East Boston state Sen. Lydia Edwards has been a vocal supporter of the tax, and the housing bond bill sailed out of her committee earlier this year with the policy still included. Edwards sponsored an initiative in 2019 as a Boston city councilor to apply a 2 percent fee on real estate transactions above $2 million, which she said at the time could have raised $168 million for affordable housing in the city.

Asked by reporters why the fee wasn’t included in the Senate Ways and Means bill, Edwards said there are already a lot of existing housing production tools, and more would be created under the bill.

“Before we add an additional tax, we think it’s incumbent upon us to look at what we have already provided and tools in the toolkit for a lot of cities and towns, and to make sure they are sharpened to their best potential,” Edwards said.

Incentive Fund for CPA Spending

One of those “sharpening” measures in the new bill that is a $50 million incentive for Community Preservation Act communities who have spent the state CPA dollars on housing, she said.

“One hundred and ninety-six cities and towns have a form of CPA, and that is an opt-in local option kind of tax. And it has not been working as well as it should have been,” she said. “And before we add an additional tax bill, we need to make sure that we’re right sizing and ensuring that those are working correctly.”

Real estate trade groups had focused part of their sizable anti-transfer tax campaign on the relatively small share of CPA money many Boston suburbs spent on affordable housing projects.

They cited research by the Center for State Policy Analysis at Tufts University – commissioned by the GBREB – that found fewer than 1 in 20 projects funded with CPA dollars produced more housing and 40 percent of CPA projects were actually rehabilitation of historic properties. The research also found that in urban core communities like Boston, Cambridge, Chelsea and Somerville spend at least half of their CPA funds on housing creation or preservation, but 70 towns and cities weren’t meeting the legal requirement to spend at least 10 percent of CPA money on housing purposes each year.

Asked by reporters last week if she personally supported allowing transfer taxes, Senate President Karen Spilka of Ashland said, “I’m getting a feeling from the members. That is, to me, what is the most important.”

Supporter: ‘We’ll Be Back’

Sen. Jo Comerford of Northampton, who filed a bill this session seeking to broaden the scope of transfer fees to allow lower-income communities to use the tool, said the bill will create a commission to study the idea, with a provision to include a rural perspective.

“We’ll be back to work on this again,” she said.

Amherst, which is in Comerford’s district, was one of the municipalities that filed home rule petitions this session seeking to implement a new tax on high-dollar transactions to pay for affordable housing.

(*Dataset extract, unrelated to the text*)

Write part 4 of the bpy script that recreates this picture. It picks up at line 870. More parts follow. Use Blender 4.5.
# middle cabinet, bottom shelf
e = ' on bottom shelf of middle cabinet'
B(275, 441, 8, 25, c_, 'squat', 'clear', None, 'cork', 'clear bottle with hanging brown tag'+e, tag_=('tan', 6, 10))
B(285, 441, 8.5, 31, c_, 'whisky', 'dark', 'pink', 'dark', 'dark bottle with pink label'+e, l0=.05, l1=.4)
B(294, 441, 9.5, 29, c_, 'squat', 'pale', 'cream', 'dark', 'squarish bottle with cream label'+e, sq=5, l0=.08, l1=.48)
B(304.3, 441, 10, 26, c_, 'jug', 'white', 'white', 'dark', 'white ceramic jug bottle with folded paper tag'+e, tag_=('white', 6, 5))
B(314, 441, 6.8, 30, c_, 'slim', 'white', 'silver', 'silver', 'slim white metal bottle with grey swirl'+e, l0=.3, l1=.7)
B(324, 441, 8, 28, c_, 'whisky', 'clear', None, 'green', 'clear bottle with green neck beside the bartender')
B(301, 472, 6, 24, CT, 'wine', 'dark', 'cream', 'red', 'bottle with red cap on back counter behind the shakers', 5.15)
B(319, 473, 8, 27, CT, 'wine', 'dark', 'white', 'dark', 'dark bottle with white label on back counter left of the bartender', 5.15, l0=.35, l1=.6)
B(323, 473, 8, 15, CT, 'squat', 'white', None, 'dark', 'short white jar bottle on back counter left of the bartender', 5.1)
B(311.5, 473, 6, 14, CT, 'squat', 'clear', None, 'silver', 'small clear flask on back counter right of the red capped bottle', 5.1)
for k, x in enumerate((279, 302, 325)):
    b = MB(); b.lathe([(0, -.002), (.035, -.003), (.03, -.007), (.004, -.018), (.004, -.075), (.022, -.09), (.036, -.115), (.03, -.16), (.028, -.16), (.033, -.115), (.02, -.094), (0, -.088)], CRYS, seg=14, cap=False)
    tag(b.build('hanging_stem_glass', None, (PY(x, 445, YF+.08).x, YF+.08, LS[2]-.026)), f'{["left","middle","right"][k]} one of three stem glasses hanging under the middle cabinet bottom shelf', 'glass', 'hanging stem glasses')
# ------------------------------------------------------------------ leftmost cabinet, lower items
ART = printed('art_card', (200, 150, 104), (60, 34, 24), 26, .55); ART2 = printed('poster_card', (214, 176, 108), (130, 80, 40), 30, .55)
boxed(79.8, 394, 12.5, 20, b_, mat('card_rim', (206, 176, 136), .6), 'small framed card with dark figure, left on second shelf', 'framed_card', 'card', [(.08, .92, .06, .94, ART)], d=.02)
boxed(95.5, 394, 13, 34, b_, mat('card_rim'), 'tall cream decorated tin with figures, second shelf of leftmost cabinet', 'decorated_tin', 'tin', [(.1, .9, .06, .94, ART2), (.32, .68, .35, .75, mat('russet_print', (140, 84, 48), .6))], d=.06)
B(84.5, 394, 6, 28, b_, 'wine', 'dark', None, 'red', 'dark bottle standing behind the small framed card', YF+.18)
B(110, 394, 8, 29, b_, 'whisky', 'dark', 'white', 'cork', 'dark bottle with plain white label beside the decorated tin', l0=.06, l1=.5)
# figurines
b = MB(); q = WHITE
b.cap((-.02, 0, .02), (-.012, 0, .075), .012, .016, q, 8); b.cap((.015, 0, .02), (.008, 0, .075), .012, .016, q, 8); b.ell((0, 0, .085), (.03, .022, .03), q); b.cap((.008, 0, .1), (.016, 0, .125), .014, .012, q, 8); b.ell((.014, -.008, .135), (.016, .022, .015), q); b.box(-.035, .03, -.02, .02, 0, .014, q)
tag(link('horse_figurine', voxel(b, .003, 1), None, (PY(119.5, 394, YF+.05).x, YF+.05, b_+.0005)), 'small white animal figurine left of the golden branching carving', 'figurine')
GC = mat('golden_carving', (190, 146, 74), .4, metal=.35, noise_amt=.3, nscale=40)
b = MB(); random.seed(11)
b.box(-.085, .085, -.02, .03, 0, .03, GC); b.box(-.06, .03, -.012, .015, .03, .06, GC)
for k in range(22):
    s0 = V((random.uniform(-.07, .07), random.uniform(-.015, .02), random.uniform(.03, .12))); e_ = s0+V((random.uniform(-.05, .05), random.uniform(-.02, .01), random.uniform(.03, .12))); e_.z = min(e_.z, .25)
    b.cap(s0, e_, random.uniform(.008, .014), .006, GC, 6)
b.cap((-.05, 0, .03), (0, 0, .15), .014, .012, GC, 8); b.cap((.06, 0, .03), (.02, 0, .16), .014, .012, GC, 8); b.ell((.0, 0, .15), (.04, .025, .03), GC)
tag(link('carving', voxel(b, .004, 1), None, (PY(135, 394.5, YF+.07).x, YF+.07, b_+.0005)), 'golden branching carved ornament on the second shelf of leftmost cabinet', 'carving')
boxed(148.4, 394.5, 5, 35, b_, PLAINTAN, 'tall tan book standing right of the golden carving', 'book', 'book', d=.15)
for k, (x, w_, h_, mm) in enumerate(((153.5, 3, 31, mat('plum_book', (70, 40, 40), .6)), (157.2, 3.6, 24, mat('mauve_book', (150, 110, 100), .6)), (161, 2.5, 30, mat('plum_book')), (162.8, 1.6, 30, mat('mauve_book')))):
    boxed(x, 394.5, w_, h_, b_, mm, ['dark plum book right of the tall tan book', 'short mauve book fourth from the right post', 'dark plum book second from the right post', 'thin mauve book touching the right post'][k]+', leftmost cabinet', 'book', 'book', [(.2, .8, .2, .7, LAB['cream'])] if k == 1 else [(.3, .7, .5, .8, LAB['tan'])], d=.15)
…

“The Amherst town manager talked at length about the town’s extensive use of CPA funds for housing, they’ve dedicated ARPA funds, they’ve formed a housing trust fund. This is a community that is pro-housing, and they’re just asking us for another tool in this home rule petition. And I believe they should have that if they believe they can use it right,” she said.

More than 10 other towns in her district are also considering how transfer taxes could work for their communities, Comerford said.

“We want to be able to give communities the tools they’re asking for,” she said.

More Housing Bills to Come

Sen. Julian Cyr of Truro was also a vocal supporter of the fee, as communities on Cape Cod and the islands of Martha’s Vineyard and Nantucket have sought to implement the policy. Housing advocates who support the proposal say it would be especially helpful in communities with a lot of tourism, such as the Cape and islands, where wealthy people buy property without living there year-round, pushing out locals. The tax on the expensive second-home sales would help fund affordable housing for local residents, they say.

“Of course, I’m disappointed that a local-option transfer fee was not included in the base bill, but I continue to see momentum on this,” Cyr said. “A revenue source that would work well for some communities, many of which I represent, would help those communities solve a very real problem and also stretch limited state taxpayer dollars elsewhere in the state, where this particular tool might not make sense.”

Cyr said there are policies in the bill that will help seasonal communities like the Cape and islands, and he’s hopeful that lawmakers will come back to the transfer fee in a future housing bill.

“I’m encouraged to hear this isn’t the only housing bill we’ll do for the next decade,” he said.

Cyr is a member of Spilka’s leadership team, and Comerford is the assistant vice chair of the powerful Ways and Means Committee.

Seasonal communities like those in Cape Cod and the southern Berkshires that have 40 percent or more of their houses as secondary properties would still get a new housing tool from the Senate version of Healey’s housing bill, Cyr said.

It would allow a path for communities to implement a year-round deed restriction program, which would create financial incentives for homeowners to reserve their properties for year-round housing. This would apply to both houses that are rented and those lived in year-round by their owners.

“This is a crucial tool for us. We need to be able to preserve units for people who actually live here,” Cyr said. “Aspen, Vale and California towns around Tahoe have used this tool, and we’ll soon be able to if the Senate language prevails in conference … Police chiefs, fire chiefs and our schools have been reaching out to us to provide housing for our municipal workforce. This bill does that.”